### Your goal:
Copy out each line of the listing that has the word "were" in it.

### Dataset content:
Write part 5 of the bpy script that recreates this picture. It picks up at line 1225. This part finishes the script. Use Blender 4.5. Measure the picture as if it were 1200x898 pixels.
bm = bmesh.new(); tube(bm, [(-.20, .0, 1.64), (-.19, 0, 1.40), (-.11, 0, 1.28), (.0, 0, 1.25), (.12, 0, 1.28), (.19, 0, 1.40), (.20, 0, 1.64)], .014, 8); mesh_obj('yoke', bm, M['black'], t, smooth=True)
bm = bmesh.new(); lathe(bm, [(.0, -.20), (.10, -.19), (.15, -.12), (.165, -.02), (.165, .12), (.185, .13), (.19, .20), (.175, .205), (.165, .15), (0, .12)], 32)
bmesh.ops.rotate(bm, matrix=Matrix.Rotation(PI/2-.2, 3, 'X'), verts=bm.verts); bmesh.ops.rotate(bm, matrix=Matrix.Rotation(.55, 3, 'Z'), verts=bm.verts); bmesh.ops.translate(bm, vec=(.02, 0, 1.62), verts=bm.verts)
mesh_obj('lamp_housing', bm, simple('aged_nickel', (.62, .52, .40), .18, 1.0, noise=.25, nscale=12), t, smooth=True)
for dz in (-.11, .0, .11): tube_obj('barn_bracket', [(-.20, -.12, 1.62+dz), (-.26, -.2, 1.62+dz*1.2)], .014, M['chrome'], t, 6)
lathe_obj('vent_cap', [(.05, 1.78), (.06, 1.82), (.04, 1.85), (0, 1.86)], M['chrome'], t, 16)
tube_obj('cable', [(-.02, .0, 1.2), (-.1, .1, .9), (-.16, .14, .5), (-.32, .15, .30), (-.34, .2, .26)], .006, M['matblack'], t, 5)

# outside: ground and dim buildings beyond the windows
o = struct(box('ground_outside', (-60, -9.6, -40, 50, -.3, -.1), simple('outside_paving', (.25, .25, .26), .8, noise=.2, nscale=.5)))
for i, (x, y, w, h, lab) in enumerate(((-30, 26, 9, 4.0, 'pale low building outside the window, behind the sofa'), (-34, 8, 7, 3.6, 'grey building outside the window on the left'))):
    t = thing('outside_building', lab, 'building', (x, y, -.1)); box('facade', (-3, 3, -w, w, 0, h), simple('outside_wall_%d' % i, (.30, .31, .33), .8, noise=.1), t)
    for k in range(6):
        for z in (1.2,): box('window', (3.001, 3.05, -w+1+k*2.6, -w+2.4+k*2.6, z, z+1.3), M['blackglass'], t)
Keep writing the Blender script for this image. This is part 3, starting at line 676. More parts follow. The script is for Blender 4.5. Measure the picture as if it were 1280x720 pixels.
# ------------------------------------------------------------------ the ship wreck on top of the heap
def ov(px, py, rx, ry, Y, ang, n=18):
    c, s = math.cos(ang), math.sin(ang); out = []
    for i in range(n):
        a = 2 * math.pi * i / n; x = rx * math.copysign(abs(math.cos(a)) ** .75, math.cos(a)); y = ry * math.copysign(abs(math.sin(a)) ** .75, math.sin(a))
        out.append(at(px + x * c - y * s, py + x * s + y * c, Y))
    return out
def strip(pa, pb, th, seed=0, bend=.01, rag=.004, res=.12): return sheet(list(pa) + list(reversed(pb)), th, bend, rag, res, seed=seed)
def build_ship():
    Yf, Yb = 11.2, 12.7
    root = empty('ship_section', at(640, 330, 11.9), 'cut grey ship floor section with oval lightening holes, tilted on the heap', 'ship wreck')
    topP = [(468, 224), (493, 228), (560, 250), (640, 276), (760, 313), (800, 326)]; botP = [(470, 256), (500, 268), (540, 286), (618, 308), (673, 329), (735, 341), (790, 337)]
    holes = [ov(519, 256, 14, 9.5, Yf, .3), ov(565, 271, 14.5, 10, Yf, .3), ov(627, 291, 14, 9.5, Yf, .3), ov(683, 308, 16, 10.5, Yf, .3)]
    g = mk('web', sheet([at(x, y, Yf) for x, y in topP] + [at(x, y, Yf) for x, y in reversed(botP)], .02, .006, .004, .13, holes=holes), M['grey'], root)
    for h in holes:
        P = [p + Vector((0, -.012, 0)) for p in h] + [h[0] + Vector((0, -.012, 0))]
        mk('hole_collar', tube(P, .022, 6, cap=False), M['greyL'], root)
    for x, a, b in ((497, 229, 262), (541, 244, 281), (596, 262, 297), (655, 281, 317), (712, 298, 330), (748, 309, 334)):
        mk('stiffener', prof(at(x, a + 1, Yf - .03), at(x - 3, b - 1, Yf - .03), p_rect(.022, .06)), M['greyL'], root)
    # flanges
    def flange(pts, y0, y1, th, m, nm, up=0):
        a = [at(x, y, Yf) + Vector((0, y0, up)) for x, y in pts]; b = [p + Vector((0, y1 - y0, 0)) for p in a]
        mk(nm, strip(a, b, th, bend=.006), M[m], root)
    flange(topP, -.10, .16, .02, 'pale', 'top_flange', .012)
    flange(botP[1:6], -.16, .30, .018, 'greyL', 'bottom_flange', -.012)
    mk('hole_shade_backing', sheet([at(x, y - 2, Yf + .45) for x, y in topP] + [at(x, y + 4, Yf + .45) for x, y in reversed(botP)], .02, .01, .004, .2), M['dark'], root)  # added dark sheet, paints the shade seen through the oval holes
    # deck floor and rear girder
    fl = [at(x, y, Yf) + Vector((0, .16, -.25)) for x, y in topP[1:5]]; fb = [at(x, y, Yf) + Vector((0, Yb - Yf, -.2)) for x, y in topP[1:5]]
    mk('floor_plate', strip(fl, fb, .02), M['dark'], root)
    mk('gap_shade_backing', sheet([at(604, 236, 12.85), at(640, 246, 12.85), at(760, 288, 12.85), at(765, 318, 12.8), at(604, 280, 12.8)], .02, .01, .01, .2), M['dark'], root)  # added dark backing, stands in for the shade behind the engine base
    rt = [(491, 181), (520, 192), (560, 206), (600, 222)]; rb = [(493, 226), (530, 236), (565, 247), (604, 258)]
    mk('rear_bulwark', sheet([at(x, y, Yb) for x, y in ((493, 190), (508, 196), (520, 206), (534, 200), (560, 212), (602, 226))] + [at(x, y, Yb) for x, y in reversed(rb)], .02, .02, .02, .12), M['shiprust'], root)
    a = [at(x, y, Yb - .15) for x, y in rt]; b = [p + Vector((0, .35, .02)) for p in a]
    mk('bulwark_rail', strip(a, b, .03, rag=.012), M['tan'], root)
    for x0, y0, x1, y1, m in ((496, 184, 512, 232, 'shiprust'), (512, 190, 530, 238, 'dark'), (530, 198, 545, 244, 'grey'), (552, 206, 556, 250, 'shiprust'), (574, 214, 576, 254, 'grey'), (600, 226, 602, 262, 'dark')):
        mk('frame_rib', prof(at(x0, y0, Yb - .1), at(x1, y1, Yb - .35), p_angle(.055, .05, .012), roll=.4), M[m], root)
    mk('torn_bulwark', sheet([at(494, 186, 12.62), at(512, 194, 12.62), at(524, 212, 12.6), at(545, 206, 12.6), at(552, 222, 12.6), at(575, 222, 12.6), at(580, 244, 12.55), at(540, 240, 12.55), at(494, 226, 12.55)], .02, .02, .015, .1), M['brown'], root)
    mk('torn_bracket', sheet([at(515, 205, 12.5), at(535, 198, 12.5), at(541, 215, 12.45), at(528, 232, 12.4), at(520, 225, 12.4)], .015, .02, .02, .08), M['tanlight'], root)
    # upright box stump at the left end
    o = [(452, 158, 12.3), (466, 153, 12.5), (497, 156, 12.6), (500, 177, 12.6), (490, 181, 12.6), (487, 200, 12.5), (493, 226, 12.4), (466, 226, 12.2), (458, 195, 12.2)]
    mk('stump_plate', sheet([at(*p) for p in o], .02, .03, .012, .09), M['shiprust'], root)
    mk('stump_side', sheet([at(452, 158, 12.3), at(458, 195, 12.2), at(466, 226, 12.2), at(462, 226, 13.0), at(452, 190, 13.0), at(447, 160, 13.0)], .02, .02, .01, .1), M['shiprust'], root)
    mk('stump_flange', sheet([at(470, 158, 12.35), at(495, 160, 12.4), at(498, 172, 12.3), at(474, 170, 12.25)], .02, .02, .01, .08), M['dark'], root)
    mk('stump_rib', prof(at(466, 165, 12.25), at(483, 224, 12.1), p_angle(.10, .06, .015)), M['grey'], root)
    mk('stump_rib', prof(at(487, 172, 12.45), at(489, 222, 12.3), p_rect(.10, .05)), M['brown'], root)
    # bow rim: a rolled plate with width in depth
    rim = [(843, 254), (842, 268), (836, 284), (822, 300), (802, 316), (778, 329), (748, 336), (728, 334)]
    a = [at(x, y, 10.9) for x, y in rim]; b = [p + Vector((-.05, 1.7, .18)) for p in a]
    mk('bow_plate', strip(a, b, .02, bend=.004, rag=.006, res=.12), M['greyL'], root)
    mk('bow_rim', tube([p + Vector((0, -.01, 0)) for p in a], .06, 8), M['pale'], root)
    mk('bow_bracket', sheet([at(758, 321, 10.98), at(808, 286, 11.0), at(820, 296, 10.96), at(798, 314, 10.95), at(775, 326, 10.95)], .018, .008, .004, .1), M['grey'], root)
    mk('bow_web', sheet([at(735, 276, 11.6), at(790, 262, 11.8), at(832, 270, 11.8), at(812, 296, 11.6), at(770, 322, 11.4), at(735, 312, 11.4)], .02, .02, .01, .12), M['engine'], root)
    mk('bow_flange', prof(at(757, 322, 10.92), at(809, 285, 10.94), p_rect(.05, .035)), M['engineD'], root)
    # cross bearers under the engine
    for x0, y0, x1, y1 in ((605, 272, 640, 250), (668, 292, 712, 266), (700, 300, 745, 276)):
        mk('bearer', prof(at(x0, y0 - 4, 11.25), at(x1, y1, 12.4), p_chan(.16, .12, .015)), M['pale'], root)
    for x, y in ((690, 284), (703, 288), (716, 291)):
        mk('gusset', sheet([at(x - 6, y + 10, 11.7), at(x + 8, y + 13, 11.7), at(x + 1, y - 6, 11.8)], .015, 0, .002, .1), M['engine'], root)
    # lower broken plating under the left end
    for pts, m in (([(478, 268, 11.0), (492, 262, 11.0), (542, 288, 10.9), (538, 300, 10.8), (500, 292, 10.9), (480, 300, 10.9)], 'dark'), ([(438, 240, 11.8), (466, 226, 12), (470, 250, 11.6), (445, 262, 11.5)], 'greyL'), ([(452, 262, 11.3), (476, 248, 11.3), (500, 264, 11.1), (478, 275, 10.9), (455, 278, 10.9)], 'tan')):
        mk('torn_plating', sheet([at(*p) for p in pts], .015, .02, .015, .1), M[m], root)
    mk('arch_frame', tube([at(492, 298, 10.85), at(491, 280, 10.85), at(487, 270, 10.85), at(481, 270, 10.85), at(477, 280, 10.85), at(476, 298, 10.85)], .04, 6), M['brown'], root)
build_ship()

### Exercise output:
Write part 5 of the bpy script that recreates this picture. It picks up at line 1225. This part finishes the script. Use Blender 4.5. Measure the picture as if it were 1200x898 pixels.
Keep writing the Blender script for this image. This is part 3, starting at line 676. More parts follow. The script is for Blender 4.5. Measure the picture as if it were 1280x720 pixels.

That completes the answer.